Jack Lang : "L’enseignement de la langue arabe ne doit pas être laissé entre les mains d’officines privées"

Publié le 18 février 2020 à 22h08, mis à jour le 18 février 2020 à 22h21

Source : TF1 Info

INTERVIEW - Fervent défenseur de l’enseignement de l'arabe mais au sein de l'école publique, Jack Lang a réagi auprès de LCI.fr dès après les annonces d’Emmanuel Macron à Mulhouse, mardi 18 février.

Emmanuel Macron a annoncé mardi 18 février que le dispositif de cours facultatifs en langues étrangères dispensés par des enseignants désignés par les gouvernements d'autres pays (Elco) sera supprimé à la rentrée scolaire 2020. Depuis 1977, ces Elco permettent à des dizaines de milliers d’élèves de recevoir des cours de langues financés par 9 pays (Algérie, Croatie, Espagne, Italie, Maroc, Portugal, Serbie, Tunisie, Turquie. Mais le contrôle insuffisant de l’Education nationale sur ces cours fait polémique depuis plusieurs années. A tel point que des accords sont progressivement signés avec chaque pays pour réintégrer un contrôle de l’Etat sur ces cours.

Que pensez vous des annonces d’Emmanuel Macron ? 

Jack Lang : Je me sens en harmonie avec les propos du président de la République. La philosophie qui prime est aussi la mienne. J’apprécie ce qu’il a dit sur la laïcité, rappelant avec justesse que la laïcité, c’est le respect de la liberté d’opinion et de croyance ou de non croyance et qu’elle ne doit pas être utilisée comme un instrument contre telle ou telle religion ou croyance..

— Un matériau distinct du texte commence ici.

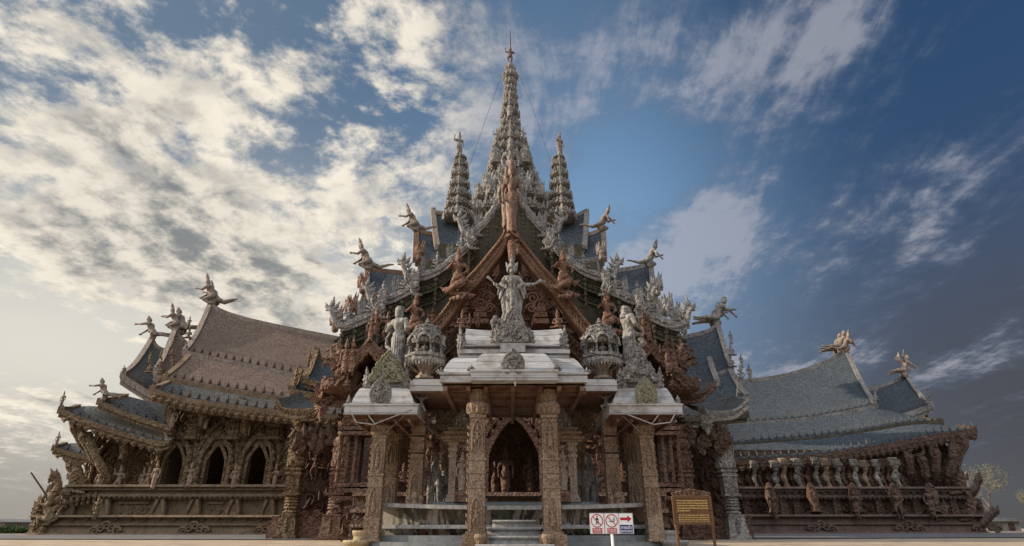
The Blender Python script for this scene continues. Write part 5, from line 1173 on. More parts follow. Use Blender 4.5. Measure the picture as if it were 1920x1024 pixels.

[Comme Emmanuel Macron], je ne me suis jamais senti à l’aise avec l’expression communautarisme. De multiples communautés vivent dans ce pays, animées par des citoyens français qui ne nient pas des particularités. En revanche, je trouve l’expression séparatisme bien choisie dans un débat qui est souvent hystérisé par l’extrême droite.

La seule réponse, c’est l’école de la République, du CP jusqu’à la faculté
Jack Lang

 Vous avez été un des instigateurs des accords avec des pays étrangers pour enseigner des langues étrangères… 

Les Elco répondaient, à une certaine époque, à une urgence d’assumer un enseignement dans les langues d’origines. Mais ces Elco ont été assumées par des enseignements non qualifiés, sans aucun contrôle ni respect des programmes. 

L’enseignement de la langue arabe, par exemple, ne doit pas être laissé entre les mains d’officines privées qui utilisent cet enseignement pour faire passer des valeurs qui ne sont pas les nôtres. L’arabe est une langue universelle. C’est un trésor national. C’est elle qui a ouvert notre culture aux mathématiques, à l’histoire, à la médecine. C’est notre patrimoine, c’est le rapprochement de François Ier et de Soliman le magnifique. A l’époque, le roi désigne l’arabe au même titre que le grec pour être enseigné.

Partagez-vous cette crainte que "celui qui finance influence" ?

C’est plus compliqué que cela… Il y a des associations et des mosquées qui, sous couvert de l’enseignement de la langue arabe ou turque, inculquent des valeurs qui ne sont pas celles de la République. Sur ce sujet, il faut plus de sévérité. 

La langue, c’est autre chose : du point de vue de l’Etat, la seule réponse, c’est l’école de la République, du CP jusqu’à la faculté.

Il y a des paradoxes. L’école primaire n’assure pas sa mission concernant l’enseignement de l’arabe, là où, dans les grandes écoles et les universités, l’arabe est demandé, prisé. Il a une place prépondérante, de Polytechnique à Sciences-po ou l'Ecole normale supérieure. Des dizaines de milliers d’étudiants demandent à apprendre l’arabe. 150 000 élèves apprennent l’arabe dans les lycées français mais à l’étranger. Ce sont ces paradoxes qu’il faut dépasser.